Excerpt from a dataset
--- START ---

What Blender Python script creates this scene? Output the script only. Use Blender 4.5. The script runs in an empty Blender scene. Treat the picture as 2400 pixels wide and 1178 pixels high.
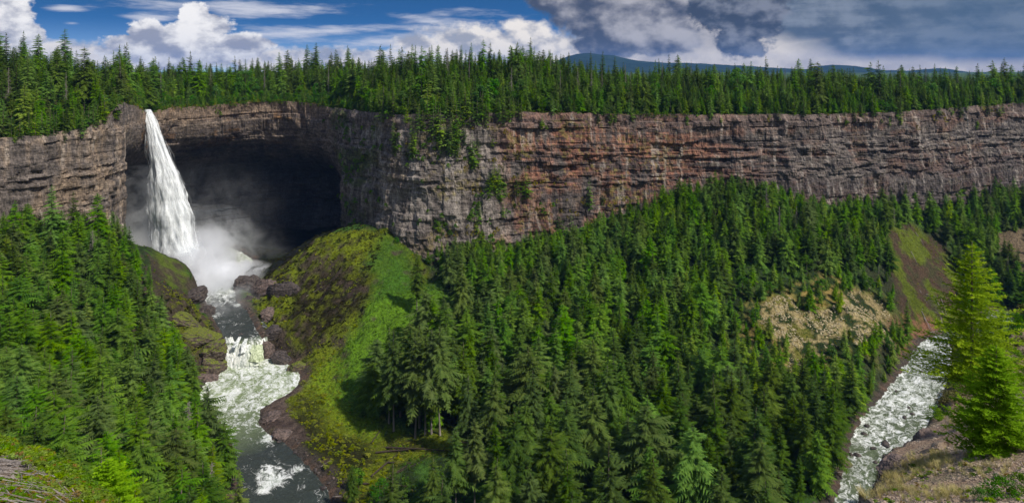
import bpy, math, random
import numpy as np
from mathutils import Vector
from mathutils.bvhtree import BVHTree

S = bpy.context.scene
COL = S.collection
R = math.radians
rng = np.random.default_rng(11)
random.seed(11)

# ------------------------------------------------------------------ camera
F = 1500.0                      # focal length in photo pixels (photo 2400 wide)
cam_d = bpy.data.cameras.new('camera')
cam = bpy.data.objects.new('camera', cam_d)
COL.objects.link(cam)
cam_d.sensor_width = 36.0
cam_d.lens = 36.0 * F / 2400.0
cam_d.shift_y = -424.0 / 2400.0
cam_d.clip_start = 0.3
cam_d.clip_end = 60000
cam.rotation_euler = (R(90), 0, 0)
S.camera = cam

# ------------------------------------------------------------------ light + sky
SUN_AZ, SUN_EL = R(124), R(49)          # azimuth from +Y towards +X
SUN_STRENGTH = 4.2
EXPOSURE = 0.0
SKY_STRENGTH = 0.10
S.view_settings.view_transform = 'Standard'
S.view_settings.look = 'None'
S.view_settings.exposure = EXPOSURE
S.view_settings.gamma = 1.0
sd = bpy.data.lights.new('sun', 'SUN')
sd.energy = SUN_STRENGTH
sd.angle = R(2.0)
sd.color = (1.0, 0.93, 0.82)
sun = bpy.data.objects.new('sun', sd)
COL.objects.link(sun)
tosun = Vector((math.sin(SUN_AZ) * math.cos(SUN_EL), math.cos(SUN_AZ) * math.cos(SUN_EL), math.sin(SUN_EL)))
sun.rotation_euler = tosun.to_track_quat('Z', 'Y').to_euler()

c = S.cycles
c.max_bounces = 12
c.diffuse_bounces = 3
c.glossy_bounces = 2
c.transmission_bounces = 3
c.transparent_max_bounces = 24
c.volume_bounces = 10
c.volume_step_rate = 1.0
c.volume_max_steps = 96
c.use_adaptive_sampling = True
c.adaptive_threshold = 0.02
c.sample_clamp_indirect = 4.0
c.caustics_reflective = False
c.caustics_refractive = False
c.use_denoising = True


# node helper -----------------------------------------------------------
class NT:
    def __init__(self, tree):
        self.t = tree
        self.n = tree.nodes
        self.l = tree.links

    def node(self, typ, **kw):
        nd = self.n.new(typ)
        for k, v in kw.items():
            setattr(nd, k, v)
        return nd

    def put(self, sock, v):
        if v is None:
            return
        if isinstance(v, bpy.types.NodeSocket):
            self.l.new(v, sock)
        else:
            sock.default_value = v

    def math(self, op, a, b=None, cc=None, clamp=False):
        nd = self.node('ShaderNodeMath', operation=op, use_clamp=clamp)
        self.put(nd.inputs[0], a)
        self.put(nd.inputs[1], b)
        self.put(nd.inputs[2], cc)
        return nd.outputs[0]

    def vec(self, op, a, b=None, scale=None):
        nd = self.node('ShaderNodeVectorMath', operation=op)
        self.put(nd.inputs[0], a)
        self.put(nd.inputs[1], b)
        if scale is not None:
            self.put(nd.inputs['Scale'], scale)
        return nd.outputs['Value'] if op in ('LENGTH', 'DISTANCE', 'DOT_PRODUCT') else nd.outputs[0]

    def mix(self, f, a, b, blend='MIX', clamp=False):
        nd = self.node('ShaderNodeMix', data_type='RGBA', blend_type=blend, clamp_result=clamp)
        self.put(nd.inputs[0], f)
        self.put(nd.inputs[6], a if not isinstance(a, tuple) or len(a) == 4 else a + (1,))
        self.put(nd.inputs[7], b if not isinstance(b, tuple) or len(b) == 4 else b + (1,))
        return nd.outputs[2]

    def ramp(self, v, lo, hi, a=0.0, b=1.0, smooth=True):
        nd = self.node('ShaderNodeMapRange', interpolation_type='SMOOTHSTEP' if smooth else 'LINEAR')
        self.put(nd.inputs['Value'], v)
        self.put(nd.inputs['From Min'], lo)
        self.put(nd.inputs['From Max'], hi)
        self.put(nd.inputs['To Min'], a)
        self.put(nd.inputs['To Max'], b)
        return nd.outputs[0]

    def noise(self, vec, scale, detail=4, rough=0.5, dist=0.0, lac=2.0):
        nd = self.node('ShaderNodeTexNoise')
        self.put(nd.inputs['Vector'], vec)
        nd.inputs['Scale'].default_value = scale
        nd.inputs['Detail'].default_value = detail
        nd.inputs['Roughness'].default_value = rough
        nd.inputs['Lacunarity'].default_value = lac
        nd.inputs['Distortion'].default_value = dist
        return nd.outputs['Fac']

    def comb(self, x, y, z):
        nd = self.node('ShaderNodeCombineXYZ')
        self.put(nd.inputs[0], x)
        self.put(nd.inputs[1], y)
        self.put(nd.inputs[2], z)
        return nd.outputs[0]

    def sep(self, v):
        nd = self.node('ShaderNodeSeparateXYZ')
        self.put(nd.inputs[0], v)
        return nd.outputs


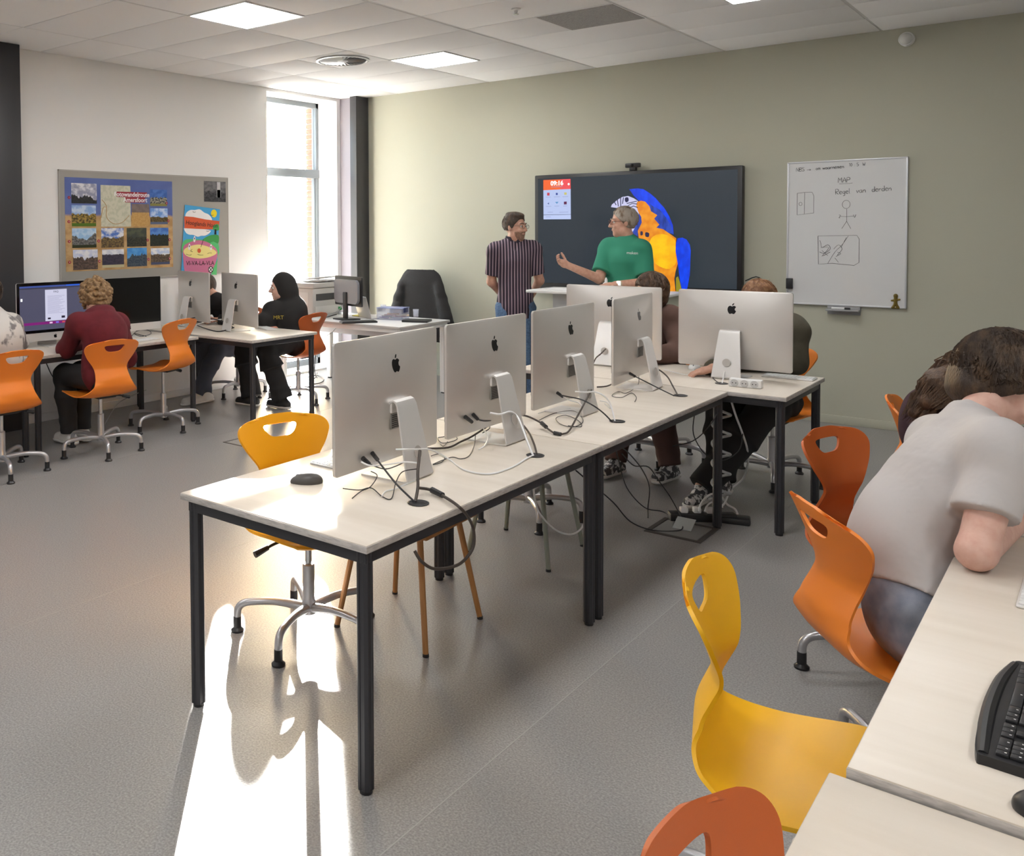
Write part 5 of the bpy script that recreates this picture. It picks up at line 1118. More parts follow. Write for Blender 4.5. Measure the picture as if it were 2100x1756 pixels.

--- END ---

▸ Exercise description
Up to and including the line that contains "random.seed(11)", print the records above exactly from their first line, without any pictures.

▸ Exercise solution
What Blender Python script creates this scene? Output the script only. Use Blender 4.5. The script runs in an empty Blender scene. Treat the picture as 2400 pixels wide and 1178 pixels high.
import bpy, math, random
import numpy as np
from mathutils import Vector
from mathutils.bvhtree import BVHTree

S = bpy.context.scene
COL = S.collection
R = math.radians
rng = np.random.default_rng(11)
random.seed(11)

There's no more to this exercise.